The family of two victims of Chile's massive quake accused the government of manslaughter in a lawsuit filed today, saying officials failed to warn them of a deadly tsunami set off by last month's tremor.
The suit by relatives of Nancy and Eliana Lema Morales targets any state officials who may be responsible for their deaths. The sisters were killed in the Dichato fishing village by a 23-foot tsunami triggered by the February 27th. earthquake.
The 8.8 magnitude quake killed 500 people and some 200 more have disappeared, according to the government, most of them after being swept away by tsunamis.
he Lema Morales family says that following the quake the emergency office, known as ONEMI, and a navy unit charged with monitoring the seas failed to issue a tsunami warning.
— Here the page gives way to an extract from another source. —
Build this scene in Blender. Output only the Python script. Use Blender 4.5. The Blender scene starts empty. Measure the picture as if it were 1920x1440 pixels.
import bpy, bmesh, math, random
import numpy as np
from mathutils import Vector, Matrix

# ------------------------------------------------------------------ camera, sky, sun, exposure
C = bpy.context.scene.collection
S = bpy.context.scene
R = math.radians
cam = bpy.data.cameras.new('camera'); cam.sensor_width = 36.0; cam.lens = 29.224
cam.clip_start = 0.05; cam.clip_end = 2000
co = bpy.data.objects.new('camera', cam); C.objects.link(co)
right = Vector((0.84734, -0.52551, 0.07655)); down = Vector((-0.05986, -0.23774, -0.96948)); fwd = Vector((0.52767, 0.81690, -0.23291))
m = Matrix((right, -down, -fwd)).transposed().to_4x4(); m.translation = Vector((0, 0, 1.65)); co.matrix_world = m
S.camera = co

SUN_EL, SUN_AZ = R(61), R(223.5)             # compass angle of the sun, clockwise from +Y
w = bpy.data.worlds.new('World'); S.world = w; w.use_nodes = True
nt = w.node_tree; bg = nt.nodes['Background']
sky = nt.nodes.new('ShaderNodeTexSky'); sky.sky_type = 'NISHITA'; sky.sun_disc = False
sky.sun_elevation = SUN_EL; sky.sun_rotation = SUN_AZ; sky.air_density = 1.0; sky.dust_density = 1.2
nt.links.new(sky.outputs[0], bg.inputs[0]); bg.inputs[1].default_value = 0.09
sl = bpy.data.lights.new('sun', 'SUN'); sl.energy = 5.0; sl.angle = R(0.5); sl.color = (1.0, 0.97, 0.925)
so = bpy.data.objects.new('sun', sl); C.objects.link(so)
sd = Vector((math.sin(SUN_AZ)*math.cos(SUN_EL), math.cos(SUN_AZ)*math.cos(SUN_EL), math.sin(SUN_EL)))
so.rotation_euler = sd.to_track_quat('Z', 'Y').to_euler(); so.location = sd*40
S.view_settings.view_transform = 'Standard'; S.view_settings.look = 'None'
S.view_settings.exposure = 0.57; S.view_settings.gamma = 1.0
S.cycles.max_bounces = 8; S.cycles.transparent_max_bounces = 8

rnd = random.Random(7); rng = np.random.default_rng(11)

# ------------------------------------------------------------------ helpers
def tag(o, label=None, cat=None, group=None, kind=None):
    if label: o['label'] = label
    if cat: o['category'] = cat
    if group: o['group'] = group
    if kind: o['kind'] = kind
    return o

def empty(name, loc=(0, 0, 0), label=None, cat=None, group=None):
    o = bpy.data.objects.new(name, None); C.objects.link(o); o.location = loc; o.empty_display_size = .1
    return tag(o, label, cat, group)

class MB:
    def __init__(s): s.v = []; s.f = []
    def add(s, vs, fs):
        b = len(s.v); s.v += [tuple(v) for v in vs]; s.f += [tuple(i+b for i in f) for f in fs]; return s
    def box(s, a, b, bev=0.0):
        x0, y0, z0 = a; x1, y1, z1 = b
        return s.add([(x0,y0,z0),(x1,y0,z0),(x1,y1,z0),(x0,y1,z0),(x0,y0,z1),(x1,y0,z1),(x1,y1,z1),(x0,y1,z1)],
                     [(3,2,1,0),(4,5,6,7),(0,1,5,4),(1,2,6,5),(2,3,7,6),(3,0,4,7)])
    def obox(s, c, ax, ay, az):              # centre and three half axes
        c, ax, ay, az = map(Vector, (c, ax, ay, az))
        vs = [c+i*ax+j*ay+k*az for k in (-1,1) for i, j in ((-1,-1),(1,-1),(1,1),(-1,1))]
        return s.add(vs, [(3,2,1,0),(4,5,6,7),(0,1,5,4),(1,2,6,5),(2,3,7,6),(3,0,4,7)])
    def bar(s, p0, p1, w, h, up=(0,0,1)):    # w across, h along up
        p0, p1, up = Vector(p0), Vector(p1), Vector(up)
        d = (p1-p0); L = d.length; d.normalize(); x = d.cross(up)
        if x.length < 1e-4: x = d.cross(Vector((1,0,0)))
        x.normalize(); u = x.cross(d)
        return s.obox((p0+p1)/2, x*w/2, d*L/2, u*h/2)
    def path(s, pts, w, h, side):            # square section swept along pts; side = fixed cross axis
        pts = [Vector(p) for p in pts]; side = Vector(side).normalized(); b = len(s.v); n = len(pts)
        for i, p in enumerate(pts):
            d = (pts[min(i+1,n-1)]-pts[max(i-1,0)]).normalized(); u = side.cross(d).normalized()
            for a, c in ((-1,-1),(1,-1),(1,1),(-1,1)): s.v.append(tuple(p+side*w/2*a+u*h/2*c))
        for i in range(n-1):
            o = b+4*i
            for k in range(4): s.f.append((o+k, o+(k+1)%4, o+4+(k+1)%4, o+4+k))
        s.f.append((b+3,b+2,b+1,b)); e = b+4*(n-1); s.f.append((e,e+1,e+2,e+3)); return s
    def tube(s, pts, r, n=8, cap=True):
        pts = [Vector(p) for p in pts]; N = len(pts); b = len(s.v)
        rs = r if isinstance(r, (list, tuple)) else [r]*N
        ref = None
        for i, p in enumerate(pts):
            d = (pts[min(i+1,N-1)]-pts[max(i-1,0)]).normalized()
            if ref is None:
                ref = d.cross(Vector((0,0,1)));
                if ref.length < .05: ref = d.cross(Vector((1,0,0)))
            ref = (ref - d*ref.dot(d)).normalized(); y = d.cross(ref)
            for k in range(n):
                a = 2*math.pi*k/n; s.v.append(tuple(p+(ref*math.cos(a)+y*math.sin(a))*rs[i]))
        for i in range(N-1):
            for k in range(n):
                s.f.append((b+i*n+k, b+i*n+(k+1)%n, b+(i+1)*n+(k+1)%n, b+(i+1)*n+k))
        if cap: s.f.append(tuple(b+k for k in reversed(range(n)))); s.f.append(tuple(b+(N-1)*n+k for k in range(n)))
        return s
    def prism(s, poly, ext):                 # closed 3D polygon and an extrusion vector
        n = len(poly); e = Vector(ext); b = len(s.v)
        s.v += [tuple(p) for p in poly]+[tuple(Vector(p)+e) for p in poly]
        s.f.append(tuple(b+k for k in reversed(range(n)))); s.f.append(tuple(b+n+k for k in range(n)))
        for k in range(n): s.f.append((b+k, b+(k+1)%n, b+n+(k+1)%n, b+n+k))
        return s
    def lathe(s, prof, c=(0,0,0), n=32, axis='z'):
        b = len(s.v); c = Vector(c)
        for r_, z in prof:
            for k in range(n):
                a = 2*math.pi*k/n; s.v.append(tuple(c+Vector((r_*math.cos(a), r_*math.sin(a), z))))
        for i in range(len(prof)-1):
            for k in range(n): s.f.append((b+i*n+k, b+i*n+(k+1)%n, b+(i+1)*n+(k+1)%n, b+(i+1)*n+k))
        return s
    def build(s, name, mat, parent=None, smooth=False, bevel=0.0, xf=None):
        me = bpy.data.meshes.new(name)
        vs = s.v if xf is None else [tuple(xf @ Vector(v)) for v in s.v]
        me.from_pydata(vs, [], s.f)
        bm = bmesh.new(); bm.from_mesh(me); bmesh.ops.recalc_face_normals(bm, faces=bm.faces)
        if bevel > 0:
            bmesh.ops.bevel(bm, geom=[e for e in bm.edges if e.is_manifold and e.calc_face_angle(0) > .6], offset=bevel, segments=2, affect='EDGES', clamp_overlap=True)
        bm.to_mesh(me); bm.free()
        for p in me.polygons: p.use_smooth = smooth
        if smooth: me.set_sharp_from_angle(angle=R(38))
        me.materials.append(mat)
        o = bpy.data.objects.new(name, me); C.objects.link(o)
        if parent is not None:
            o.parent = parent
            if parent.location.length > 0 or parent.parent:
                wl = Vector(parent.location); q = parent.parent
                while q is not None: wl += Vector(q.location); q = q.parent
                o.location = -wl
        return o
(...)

Separately, the attorney general's office opened an investigation on Tuesday into whether the ONEMI and the navy should be held responsible for deaths for not issuing a tsunami alert.
The family said they hurried to the top of a hill in a car fearing a tsunami was on its way, but then decided to go back to Dichato when they heard officials on the radio saying a tidal wave was not moving toward the coast.
"We left the car some 70 metres from the house. I came in and it was in one piece ... (then) I heard the car horn and saw that the sea had leveled everything," said Eliana Lema's widower, Hugo Fuentealba, in the lawsuit.
"The water swallowed me up (but) I grabbed hold of a tree. The water went down and I saw that my wife was dead inside the car. My sister-in-law was found 200 metres away, also dead," He Fuentealba wrote.
A navy officer appeared on state TV network TVN soon after the quake saying the navy issued no warning because there were only minor fluctuations in the sea.
Former president Michelle Bachelet, whose term ended on March 11th, also announced after the quake that coastal villages should not fear a tsunami.